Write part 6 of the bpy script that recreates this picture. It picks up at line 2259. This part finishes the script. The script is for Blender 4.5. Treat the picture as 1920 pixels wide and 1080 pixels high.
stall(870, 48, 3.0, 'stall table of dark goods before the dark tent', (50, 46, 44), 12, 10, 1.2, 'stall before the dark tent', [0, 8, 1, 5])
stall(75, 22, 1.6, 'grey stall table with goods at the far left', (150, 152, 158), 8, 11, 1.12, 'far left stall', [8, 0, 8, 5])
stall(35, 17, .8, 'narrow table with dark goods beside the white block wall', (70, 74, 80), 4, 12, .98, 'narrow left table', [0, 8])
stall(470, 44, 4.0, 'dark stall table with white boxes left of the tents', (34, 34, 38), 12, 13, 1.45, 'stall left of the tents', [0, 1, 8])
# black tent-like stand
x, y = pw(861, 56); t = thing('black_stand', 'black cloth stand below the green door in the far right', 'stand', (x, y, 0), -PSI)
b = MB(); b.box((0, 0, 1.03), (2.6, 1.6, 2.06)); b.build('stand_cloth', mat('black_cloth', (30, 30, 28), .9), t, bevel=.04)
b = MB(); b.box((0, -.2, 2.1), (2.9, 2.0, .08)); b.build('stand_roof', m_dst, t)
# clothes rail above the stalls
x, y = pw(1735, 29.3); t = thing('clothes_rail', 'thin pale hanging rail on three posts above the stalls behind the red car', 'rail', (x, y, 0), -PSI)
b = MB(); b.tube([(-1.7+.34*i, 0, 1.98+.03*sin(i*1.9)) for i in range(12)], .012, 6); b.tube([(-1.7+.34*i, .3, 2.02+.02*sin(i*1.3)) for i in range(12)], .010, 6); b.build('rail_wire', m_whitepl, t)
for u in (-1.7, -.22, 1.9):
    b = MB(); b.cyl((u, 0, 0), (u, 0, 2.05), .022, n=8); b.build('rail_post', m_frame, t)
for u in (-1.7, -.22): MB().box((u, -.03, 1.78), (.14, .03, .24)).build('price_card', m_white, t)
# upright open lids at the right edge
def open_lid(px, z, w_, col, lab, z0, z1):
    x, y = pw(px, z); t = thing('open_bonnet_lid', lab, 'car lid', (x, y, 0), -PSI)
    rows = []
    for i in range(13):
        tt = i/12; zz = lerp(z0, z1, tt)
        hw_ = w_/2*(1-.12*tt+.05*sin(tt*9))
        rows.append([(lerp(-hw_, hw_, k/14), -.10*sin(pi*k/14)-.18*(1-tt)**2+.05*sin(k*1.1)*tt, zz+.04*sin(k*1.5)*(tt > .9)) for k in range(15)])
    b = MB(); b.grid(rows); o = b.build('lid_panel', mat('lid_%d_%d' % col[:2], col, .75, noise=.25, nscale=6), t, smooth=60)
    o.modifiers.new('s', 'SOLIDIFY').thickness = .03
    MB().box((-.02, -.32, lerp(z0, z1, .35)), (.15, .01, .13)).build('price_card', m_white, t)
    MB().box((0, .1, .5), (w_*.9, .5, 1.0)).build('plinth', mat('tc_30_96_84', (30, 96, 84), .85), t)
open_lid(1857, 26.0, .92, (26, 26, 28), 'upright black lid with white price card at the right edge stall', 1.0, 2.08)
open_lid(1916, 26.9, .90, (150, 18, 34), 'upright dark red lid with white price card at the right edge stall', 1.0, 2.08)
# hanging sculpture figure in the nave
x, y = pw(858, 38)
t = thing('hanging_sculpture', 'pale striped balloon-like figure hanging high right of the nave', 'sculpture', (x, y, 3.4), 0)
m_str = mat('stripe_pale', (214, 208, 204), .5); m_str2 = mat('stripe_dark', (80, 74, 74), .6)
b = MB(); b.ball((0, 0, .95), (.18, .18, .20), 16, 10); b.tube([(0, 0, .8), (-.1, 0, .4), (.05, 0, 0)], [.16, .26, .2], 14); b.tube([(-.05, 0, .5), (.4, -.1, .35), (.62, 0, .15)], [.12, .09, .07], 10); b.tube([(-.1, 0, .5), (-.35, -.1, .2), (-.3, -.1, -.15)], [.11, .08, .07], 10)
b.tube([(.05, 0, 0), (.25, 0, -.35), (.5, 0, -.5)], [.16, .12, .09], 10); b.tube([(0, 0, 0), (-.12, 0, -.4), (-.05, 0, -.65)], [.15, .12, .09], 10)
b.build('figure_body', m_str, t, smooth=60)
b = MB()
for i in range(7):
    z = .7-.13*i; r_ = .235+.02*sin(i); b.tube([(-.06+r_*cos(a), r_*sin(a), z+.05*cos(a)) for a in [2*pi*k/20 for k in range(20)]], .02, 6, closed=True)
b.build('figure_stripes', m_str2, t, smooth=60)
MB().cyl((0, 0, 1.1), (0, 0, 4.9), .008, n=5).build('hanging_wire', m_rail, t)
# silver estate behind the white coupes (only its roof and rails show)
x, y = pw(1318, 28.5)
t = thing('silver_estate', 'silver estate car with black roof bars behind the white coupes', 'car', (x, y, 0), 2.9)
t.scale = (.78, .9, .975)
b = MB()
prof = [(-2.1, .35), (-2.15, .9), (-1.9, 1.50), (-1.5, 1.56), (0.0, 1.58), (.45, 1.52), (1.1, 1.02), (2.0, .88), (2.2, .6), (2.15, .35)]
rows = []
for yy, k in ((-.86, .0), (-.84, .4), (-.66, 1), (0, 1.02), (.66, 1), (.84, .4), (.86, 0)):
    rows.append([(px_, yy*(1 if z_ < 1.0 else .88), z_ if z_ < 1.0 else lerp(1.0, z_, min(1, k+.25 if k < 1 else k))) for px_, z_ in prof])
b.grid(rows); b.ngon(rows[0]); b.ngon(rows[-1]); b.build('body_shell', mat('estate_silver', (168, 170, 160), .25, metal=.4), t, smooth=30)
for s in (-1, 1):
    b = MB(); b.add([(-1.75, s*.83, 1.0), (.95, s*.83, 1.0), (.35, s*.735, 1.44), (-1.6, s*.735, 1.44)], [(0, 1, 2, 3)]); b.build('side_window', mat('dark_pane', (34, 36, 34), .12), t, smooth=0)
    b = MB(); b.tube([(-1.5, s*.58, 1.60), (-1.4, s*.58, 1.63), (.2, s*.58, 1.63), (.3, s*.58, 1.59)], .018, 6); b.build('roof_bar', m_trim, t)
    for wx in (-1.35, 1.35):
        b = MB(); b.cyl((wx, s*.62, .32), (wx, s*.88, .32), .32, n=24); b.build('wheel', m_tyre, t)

****************

Extract all of the data above without altering anything.

Write part 6 of the bpy script that recreates this picture. It picks up at line 2259. This part finishes the script. The script is for Blender 4.5. Treat the picture as 1920 pixels wide and 1080 pixels high.
stall(870, 48, 3.0, 'stall table of dark goods before the dark tent', (50, 46, 44), 12, 10, 1.2, 'stall before the dark tent', [0, 8, 1, 5])
stall(75, 22, 1.6, 'grey stall table with goods at the far left', (150, 152, 158), 8, 11, 1.12, 'far left stall', [8, 0, 8, 5])
stall(35, 17, .8, 'narrow table with dark goods beside the white block wall', (70, 74, 80), 4, 12, .98, 'narrow left table', [0, 8])
stall(470, 44, 4.0, 'dark stall table with white boxes left of the tents', (34, 34, 38), 12, 13, 1.45, 'stall left of the tents', [0, 1, 8])
# black tent-like stand
x, y = pw(861, 56); t = thing('black_stand', 'black cloth stand below the green door in the far right', 'stand', (x, y, 0), -PSI)
b = MB(); b.box((0, 0, 1.03), (2.6, 1.6, 2.06)); b.build('stand_cloth', mat('black_cloth', (30, 30, 28), .9), t, bevel=.04)
b = MB(); b.box((0, -.2, 2.1), (2.9, 2.0, .08)); b.build('stand_roof', m_dst, t)
# clothes rail above the stalls
x, y = pw(1735, 29.3); t = thing('clothes_rail', 'thin pale hanging rail on three posts above the stalls behind the red car', 'rail', (x, y, 0), -PSI)
b = MB(); b.tube([(-1.7+.34*i, 0, 1.98+.03*sin(i*1.9)) for i in range(12)], .012, 6); b.tube([(-1.7+.34*i, .3, 2.02+.02*sin(i*1.3)) for i in range(12)], .010, 6); b.build('rail_wire', m_whitepl, t)
for u in (-1.7, -.22, 1.9):
    b = MB(); b.cyl((u, 0, 0), (u, 0, 2.05), .022, n=8); b.build('rail_post', m_frame, t)
for u in (-1.7, -.22): MB().box((u, -.03, 1.78), (.14, .03, .24)).build('price_card', m_white, t)
# upright open lids at the right edge
def open_lid(px, z, w_, col, lab, z0, z1):
    x, y = pw(px, z); t = thing('open_bonnet_lid', lab, 'car lid', (x, y, 0), -PSI)
    rows = []
    for i in range(13):
        tt = i/12; zz = lerp(z0, z1, tt)
        hw_ = w_/2*(1-.12*tt+.05*sin(tt*9))
        rows.append([(lerp(-hw_, hw_, k/14), -.10*sin(pi*k/14)-.18*(1-tt)**2+.05*sin(k*1.1)*tt, zz+.04*sin(k*1.5)*(tt > .9)) for k in range(15)])
    b = MB(); b.grid(rows); o = b.build('lid_panel', mat('lid_%d_%d' % col[:2], col, .75, noise=.25, nscale=6), t, smooth=60)
    o.modifiers.new('s', 'SOLIDIFY').thickness = .03
    MB().box((-.02, -.32, lerp(z0, z1, .35)), (.15, .01, .13)).build('price_card', m_white, t)
    MB().box((0, .1, .5), (w_*.9, .5, 1.0)).build('plinth', mat('tc_30_96_84', (30, 96, 84), .85), t)
open_lid(1857, 26.0, .92, (26, 26, 28), 'upright black lid with white price card at the right edge stall', 1.0, 2.08)
open_lid(1916, 26.9, .90, (150, 18, 34), 'upright dark red lid with white price card at the right edge stall', 1.0, 2.08)
# hanging sculpture figure in the nave
x, y = pw(858, 38)
t = thing('hanging_sculpture', 'pale striped balloon-like figure hanging high right of the nave', 'sculpture', (x, y, 3.4), 0)
m_str = mat('stripe_pale', (214, 208, 204), .5); m_str2 = mat('stripe_dark', (80, 74, 74), .6)
b = MB(); b.ball((0, 0, .95), (.18, .18, .20), 16, 10); b.tube([(0, 0, .8), (-.1, 0, .4), (.05, 0, 0)], [.16, .26, .2], 14); b.tube([(-.05, 0, .5), (.4, -.1, .35), (.62, 0, .15)], [.12, .09, .07], 10); b.tube([(-.1, 0, .5), (-.35, -.1, .2), (-.3, -.1, -.15)], [.11, .08, .07], 10)
b.tube([(.05, 0, 0), (.25, 0, -.35), (.5, 0, -.5)], [.16, .12, .09], 10); b.tube([(0, 0, 0), (-.12, 0, -.4), (-.05, 0, -.65)], [.15, .12, .09], 10)
b.build('figure_body', m_str, t, smooth=60)
b = MB()
for i in range(7):
    z = .7-.13*i; r_ = .235+.02*sin(i); b.tube([(-.06+r_*cos(a), r_*sin(a), z+.05*cos(a)) for a in [2*pi*k/20 for k in range(20)]], .02, 6, closed=True)
b.build('figure_stripes', m_str2, t, smooth=60)
MB().cyl((0, 0, 1.1), (0, 0, 4.9), .008, n=5).build('hanging_wire', m_rail, t)
# silver estate behind the white coupes (only its roof and rails show)
x, y = pw(1318, 28.5)
t = thing('silver_estate', 'silver estate car with black roof bars behind the white coupes', 'car', (x, y, 0), 2.9)
t.scale = (.78, .9, .975)
b = MB()
prof = [(-2.1, .35), (-2.15, .9), (-1.9, 1.50), (-1.5, 1.56), (0.0, 1.58), (.45, 1.52), (1.1, 1.02), (2.0, .88), (2.2, .6), (2.15, .35)]
rows = []
for yy, k in ((-.86, .0), (-.84, .4), (-.66, 1), (0, 1.02), (.66, 1), (.84, .4), (.86, 0)):
    rows.append([(px_, yy*(1 if z_ < 1.0 else .88), z_ if z_ < 1.0 else lerp(1.0, z_, min(1, k+.25 if k < 1 else k))) for px_, z_ in prof])
b.grid(rows); b.ngon(rows[0]); b.ngon(rows[-1]); b.build('body_shell', mat('estate_silver', (168, 170, 160), .25, metal=.4), t, smooth=30)
for s in (-1, 1):
    b = MB(); b.add([(-1.75, s*.83, 1.0), (.95, s*.83, 1.0), (.35, s*.735, 1.44), (-1.6, s*.735, 1.44)], [(0, 1, 2, 3)]); b.build('side_window', mat('dark_pane', (34, 36, 34), .12), t, smooth=0)
    b = MB(); b.tube([(-1.5, s*.58, 1.60), (-1.4, s*.58, 1.63), (.2, s*.58, 1.63), (.3, s*.58, 1.59)], .018, 6); b.build('roof_bar', m_trim, t)
    for wx in (-1.35, 1.35):
        b = MB(); b.cyl((wx, s*.62, .32), (wx, s*.88, .32), .32, n=24); b.build('wheel', m_tyre, t)